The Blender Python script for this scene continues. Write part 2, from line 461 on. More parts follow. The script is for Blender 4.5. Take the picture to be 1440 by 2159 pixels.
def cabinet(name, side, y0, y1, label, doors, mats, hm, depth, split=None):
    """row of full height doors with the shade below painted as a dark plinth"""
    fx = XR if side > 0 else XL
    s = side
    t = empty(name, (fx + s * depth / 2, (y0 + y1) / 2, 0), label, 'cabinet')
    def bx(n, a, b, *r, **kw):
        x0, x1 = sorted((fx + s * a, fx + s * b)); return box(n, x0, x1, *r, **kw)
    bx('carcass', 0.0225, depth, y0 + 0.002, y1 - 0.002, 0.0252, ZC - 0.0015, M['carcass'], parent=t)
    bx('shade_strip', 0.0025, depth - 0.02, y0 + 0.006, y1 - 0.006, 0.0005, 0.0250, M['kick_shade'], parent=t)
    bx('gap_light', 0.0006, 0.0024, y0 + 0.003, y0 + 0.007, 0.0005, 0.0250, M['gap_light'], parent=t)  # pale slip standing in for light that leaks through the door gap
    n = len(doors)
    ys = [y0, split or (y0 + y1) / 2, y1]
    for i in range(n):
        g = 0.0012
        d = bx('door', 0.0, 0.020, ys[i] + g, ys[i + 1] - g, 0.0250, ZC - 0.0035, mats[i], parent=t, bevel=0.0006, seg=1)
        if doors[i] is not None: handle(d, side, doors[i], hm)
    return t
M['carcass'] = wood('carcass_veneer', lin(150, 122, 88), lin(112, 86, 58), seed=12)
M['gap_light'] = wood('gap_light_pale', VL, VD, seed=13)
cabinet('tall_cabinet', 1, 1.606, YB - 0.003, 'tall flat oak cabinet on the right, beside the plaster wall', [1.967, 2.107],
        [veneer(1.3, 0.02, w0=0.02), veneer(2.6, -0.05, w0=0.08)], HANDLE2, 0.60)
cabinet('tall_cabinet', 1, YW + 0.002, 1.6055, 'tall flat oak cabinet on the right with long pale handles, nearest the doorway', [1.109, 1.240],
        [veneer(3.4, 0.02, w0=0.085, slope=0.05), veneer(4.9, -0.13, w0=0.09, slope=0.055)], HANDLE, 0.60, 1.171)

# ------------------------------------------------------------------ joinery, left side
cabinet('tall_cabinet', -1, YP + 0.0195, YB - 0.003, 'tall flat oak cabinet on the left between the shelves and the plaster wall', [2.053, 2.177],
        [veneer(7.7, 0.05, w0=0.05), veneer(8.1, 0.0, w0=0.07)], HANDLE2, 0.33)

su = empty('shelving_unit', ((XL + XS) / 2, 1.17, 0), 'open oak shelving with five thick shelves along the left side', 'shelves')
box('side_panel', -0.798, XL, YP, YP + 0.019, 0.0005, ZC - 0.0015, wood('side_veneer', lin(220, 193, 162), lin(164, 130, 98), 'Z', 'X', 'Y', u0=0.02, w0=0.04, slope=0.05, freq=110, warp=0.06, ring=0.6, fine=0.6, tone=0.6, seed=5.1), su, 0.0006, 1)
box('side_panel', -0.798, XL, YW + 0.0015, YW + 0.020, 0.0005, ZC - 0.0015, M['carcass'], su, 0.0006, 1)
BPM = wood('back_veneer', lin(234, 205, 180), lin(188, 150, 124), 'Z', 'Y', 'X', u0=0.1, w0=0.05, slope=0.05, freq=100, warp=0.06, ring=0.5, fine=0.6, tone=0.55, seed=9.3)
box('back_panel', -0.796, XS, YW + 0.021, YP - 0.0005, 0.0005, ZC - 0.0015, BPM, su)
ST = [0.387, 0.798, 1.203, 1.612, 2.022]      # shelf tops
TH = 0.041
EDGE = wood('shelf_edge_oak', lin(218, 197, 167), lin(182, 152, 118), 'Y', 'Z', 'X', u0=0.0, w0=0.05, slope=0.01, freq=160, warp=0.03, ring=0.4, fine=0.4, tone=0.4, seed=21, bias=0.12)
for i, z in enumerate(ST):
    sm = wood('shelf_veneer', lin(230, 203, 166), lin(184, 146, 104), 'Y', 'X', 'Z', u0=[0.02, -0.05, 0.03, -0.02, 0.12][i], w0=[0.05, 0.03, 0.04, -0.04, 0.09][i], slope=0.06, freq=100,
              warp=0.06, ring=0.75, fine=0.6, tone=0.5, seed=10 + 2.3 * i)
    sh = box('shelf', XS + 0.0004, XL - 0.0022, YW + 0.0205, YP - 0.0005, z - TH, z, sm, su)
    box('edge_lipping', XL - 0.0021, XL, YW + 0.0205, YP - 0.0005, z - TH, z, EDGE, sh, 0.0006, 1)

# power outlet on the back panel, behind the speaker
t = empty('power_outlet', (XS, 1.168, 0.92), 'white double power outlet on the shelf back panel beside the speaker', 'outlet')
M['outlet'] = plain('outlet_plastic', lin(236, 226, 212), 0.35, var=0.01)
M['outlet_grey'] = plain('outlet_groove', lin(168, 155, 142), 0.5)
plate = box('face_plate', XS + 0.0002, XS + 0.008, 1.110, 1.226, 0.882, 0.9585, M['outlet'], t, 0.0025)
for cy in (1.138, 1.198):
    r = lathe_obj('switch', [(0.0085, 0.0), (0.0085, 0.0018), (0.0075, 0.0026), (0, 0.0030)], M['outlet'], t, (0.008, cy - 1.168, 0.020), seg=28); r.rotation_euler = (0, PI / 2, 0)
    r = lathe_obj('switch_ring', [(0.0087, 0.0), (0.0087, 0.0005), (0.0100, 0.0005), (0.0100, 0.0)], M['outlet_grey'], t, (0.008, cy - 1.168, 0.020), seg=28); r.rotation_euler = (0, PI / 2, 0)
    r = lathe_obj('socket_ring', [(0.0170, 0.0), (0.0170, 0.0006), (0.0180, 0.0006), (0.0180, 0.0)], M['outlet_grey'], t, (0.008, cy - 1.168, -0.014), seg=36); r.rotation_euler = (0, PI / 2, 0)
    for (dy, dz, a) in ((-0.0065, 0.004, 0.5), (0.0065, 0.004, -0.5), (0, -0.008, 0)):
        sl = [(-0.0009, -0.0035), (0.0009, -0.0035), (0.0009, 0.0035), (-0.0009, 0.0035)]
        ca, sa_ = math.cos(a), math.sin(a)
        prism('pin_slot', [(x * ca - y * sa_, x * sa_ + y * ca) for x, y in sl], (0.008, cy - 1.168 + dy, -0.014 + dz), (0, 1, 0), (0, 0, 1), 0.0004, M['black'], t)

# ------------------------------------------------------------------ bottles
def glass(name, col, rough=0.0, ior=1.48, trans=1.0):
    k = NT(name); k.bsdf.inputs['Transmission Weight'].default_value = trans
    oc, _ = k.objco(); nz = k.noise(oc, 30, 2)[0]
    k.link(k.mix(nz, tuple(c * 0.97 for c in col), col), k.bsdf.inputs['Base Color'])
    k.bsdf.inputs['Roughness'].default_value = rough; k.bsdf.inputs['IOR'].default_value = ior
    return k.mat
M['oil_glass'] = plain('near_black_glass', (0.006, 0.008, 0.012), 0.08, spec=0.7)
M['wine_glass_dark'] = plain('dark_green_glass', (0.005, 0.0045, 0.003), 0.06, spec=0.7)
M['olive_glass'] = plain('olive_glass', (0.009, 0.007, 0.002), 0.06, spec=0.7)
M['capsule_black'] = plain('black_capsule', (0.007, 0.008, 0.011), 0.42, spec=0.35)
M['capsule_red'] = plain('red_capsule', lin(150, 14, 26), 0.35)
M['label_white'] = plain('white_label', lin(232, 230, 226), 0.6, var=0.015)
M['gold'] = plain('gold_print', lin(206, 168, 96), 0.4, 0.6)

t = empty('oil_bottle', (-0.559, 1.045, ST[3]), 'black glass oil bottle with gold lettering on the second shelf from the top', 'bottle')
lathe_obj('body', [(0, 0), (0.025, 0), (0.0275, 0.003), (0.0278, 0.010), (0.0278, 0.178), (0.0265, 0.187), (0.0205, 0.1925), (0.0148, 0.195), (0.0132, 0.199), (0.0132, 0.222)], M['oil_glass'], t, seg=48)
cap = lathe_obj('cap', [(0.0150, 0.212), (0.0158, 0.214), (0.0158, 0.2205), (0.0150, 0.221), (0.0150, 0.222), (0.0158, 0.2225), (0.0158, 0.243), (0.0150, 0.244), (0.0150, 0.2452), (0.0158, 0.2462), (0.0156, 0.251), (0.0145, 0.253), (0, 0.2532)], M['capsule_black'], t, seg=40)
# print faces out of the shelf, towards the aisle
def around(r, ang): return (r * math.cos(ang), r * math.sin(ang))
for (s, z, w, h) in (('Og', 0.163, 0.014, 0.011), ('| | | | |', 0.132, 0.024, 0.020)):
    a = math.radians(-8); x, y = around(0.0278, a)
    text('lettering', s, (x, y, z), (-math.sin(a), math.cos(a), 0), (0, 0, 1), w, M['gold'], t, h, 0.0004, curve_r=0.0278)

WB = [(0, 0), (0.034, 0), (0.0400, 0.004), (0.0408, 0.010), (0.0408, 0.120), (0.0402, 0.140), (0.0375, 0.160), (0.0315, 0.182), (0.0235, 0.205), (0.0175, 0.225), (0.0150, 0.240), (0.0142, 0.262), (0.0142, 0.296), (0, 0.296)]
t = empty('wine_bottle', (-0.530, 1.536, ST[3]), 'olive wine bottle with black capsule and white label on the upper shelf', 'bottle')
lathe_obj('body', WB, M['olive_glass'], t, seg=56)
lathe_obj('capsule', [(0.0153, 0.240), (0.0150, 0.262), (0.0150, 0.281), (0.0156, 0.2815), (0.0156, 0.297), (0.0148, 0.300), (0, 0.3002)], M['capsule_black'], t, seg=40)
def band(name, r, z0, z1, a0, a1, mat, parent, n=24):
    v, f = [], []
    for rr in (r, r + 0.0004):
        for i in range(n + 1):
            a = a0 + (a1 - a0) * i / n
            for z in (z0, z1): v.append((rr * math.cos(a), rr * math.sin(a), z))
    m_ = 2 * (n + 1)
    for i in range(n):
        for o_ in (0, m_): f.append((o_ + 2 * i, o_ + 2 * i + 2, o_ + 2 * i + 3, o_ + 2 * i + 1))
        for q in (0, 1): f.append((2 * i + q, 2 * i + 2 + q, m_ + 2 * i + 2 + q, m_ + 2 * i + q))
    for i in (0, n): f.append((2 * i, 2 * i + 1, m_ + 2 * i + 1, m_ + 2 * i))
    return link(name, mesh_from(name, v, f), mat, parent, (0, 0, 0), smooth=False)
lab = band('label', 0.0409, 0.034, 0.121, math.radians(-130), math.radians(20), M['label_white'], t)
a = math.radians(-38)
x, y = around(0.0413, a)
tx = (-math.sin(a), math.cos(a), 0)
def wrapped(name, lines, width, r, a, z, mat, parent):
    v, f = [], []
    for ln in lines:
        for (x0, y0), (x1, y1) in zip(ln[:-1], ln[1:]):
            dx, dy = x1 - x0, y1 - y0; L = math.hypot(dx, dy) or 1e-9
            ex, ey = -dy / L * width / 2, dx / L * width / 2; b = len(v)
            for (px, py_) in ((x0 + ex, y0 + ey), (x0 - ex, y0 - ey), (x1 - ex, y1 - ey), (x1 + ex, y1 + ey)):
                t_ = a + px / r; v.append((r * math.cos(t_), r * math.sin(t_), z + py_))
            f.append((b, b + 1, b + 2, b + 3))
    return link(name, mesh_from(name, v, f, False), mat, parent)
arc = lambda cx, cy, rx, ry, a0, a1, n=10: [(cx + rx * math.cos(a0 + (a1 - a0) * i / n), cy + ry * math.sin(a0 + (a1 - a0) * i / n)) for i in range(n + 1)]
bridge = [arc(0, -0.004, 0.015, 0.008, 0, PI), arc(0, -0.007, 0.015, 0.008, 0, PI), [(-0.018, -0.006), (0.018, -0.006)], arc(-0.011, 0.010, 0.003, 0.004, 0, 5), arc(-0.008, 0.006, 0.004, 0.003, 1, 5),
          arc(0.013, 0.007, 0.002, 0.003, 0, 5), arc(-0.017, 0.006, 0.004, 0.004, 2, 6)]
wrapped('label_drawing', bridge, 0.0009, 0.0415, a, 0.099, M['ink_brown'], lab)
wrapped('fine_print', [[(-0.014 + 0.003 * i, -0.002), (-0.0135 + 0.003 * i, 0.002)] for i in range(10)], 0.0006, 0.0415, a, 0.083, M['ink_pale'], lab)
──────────
[Challenge]: Copy exactly the lines that run from the first line of the data to the line containing "HANDLE, 0.60, 1.171)", please, with both ends included and nothing else.

[Solved exercise]:
The Blender Python script for this scene continues. Write part 2, from line 461 on. More parts follow. The script is for Blender 4.5. Take the picture to be 1440 by 2159 pixels.
def cabinet(name, side, y0, y1, label, doors, mats, hm, depth, split=None):
    """row of full height doors with the shade below painted as a dark plinth"""
    fx = XR if side > 0 else XL
    s = side
    t = empty(name, (fx + s * depth / 2, (y0 + y1) / 2, 0), label, 'cabinet')
    def bx(n, a, b, *r, **kw):
        x0, x1 = sorted((fx + s * a, fx + s * b)); return box(n, x0, x1, *r, **kw)
    bx('carcass', 0.0225, depth, y0 + 0.002, y1 - 0.002, 0.0252, ZC - 0.0015, M['carcass'], parent=t)
    bx('shade_strip', 0.0025, depth - 0.02, y0 + 0.006, y1 - 0.006, 0.0005, 0.0250, M['kick_shade'], parent=t)
    bx('gap_light', 0.0006, 0.0024, y0 + 0.003, y0 + 0.007, 0.0005, 0.0250, M['gap_light'], parent=t)  # pale slip standing in for light that leaks through the door gap
    n = len(doors)
    ys = [y0, split or (y0 + y1) / 2, y1]
    for i in range(n):
        g = 0.0012
        d = bx('door', 0.0, 0.020, ys[i] + g, ys[i + 1] - g, 0.0250, ZC - 0.0035, mats[i], parent=t, bevel=0.0006, seg=1)
        if doors[i] is not None: handle(d, side, doors[i], hm)
    return t
M['carcass'] = wood('carcass_veneer', lin(150, 122, 88), lin(112, 86, 58), seed=12)
M['gap_light'] = wood('gap_light_pale', VL, VD, seed=13)
cabinet('tall_cabinet', 1, 1.606, YB - 0.003, 'tall flat oak cabinet on the right, beside the plaster wall', [1.967, 2.107],
        [veneer(1.3, 0.02, w0=0.02), veneer(2.6, -0.05, w0=0.08)], HANDLE2, 0.60)
cabinet('tall_cabinet', 1, YW + 0.002, 1.6055, 'tall flat oak cabinet on the right with long pale handles, nearest the doorway', [1.109, 1.240],
        [veneer(3.4, 0.02, w0=0.085, slope=0.05), veneer(4.9, -0.13, w0=0.09, slope=0.055)], HANDLE, 0.60, 1.171)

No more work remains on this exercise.